When people don’t say thank you for my holding a door open for them, it’s not a big deal. I simply run ahead to the next door they’re about to go through and tightly hold it shut.
And then he tweeted…..
“SEE YOU IN COURT”
After just LOSING IN COURT‼️
her: this isn’t going to work out
me: [mouthful of mashed potatoes] ith id bu-
her: yes it’s because of the mashed potatoes
me: what’s your sign
chef: spisces
wow my top song this year was my upset tummy sounding like a car driving on gravel
being my friend involves faking enthusiasm whenever I say “look how long my hair is getting”

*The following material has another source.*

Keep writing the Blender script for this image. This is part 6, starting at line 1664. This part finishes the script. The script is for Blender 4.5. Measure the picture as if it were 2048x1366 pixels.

Rules for rap battling Eminem:
1. Do not let Eminem go first.
2. Do not let Eminem go second.
[First day as a Scientist]
Boss: We need some petrified wood
Me: *Tells ghost stories to a tree*
*Rides unicorn to work*
*Gives Bigfoot hi-five*
*Chats with mermaids*
*Argues with Medusa*
*Gets called in to HR*
*Fails drug test*
If used correctly, Twitter can be used as an antidepressant. Just don’t take it as a suppository.
customer: i would like to buy a hotdog with sauerkraut
me: sorry, we only accept cash
manager: can i talk to you
I’m from a family of polite kleptomaniacs.
I take after my dad.
The only problem with teaching little kids to share is that sometimes they want some of my stuff
Slippers made out of Lego so that when you step on Lego you just get taller.
Me: By the old gods and the new…may no man ever remove this crown.
Dentist: You can rinse now.
Whenever I see WHOA spelled as WOAH, I assume it’s referring to Noah’s evil twin whose Ark housed all the insect and arachnid life.
The facial recognition on my iPhone recognizes me in sunglasses but not when I’m smiling
Abe Lincoln: write this down
Mary: ok
Abe Lincoln: fourscore and seven years ago our fathers brought forth…okay read it back
Mary: this down
if my friends ever feel sad and they need to talk to somebody… they always know im right there… only 2-3 missed calls away
My current wife says she doesn’t like my use of adjectives
Wife smelled eggs and thought I was bringing her breakfast in bed. How do I tell her it was just me with gas?!